• _Set exercise_
Write out, word for word, the first line of the data below and every line after it through the one containing "COL = scene.collection".

• _Source data_
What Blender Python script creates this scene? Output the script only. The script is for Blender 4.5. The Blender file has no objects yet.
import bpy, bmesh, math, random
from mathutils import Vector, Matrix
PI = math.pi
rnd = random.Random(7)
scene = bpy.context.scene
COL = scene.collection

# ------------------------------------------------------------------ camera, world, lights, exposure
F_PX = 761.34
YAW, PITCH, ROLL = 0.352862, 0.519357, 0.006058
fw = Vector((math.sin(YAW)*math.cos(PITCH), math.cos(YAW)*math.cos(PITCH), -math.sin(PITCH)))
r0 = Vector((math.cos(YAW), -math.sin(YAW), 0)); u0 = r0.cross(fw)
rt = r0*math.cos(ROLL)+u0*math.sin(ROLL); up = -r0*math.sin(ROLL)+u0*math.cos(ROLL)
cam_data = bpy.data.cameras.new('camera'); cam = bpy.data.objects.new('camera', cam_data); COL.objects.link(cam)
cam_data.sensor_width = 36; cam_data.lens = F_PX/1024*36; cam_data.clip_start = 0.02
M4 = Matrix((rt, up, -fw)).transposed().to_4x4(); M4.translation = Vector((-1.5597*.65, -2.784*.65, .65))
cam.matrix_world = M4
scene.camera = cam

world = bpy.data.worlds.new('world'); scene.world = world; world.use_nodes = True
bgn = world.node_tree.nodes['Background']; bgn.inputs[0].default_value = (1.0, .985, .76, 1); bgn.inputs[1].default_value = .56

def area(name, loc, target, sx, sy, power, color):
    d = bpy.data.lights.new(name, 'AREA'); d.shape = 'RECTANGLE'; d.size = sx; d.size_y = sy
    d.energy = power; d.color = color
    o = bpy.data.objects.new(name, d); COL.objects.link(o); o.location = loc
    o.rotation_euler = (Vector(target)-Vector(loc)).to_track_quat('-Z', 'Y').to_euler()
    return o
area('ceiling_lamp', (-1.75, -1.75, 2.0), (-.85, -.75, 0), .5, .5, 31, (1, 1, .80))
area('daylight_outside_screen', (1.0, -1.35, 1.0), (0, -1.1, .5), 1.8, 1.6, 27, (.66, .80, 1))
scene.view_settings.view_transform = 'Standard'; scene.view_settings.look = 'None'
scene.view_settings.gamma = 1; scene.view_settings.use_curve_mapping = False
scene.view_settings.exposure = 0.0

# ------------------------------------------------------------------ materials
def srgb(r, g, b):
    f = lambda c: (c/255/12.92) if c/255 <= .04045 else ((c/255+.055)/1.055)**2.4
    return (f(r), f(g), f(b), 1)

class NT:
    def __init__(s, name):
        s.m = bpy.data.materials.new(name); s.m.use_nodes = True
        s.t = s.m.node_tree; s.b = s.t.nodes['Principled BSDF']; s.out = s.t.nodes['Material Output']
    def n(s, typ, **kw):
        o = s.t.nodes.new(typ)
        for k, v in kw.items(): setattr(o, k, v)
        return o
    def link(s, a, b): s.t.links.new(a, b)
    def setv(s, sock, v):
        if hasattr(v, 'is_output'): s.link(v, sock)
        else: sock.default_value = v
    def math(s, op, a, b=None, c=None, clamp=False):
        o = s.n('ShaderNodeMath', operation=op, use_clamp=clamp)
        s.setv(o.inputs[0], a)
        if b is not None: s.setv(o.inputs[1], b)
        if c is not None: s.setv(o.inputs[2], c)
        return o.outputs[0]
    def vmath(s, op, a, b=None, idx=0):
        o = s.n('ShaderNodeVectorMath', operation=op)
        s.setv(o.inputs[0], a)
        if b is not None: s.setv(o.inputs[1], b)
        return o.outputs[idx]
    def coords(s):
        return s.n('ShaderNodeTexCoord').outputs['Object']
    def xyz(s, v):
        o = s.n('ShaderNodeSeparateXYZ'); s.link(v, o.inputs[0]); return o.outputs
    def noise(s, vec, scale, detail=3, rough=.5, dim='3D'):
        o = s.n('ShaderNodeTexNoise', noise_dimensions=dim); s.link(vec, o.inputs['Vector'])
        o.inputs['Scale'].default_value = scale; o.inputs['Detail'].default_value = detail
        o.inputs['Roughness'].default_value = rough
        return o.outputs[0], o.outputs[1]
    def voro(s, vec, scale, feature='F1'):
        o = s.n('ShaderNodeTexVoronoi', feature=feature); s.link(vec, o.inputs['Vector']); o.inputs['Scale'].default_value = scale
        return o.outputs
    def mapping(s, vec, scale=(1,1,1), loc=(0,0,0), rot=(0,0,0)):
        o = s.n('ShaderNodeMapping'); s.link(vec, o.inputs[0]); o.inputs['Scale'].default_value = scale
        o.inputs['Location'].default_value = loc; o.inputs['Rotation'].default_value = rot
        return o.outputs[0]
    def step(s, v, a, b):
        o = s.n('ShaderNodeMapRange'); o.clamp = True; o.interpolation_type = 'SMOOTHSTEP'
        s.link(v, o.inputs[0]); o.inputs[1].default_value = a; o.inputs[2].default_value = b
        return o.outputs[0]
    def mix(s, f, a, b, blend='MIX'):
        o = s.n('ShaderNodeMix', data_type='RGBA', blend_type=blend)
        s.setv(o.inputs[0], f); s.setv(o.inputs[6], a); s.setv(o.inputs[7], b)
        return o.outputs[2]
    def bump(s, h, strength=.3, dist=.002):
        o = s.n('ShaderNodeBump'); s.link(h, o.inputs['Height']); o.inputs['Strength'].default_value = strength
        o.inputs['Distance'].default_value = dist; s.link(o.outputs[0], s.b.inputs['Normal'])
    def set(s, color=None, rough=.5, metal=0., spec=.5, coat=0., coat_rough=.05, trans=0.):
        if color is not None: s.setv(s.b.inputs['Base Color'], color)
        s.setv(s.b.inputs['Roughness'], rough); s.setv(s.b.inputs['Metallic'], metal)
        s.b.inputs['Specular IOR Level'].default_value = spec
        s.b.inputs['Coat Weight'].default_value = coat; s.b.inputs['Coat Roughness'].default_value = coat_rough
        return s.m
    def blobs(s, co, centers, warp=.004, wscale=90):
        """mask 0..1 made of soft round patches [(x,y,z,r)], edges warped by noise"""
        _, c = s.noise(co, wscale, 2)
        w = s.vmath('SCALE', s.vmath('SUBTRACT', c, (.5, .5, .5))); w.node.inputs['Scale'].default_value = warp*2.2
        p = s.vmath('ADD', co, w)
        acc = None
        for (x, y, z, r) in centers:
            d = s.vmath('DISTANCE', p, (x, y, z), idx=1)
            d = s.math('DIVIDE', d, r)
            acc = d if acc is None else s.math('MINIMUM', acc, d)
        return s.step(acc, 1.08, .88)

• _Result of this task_
What Blender Python script creates this scene? Output the script only. The script is for Blender 4.5. The Blender file has no objects yet.
import bpy, bmesh, math, random
from mathutils import Vector, Matrix
PI = math.pi
rnd = random.Random(7)
scene = bpy.context.scene
COL = scene.collection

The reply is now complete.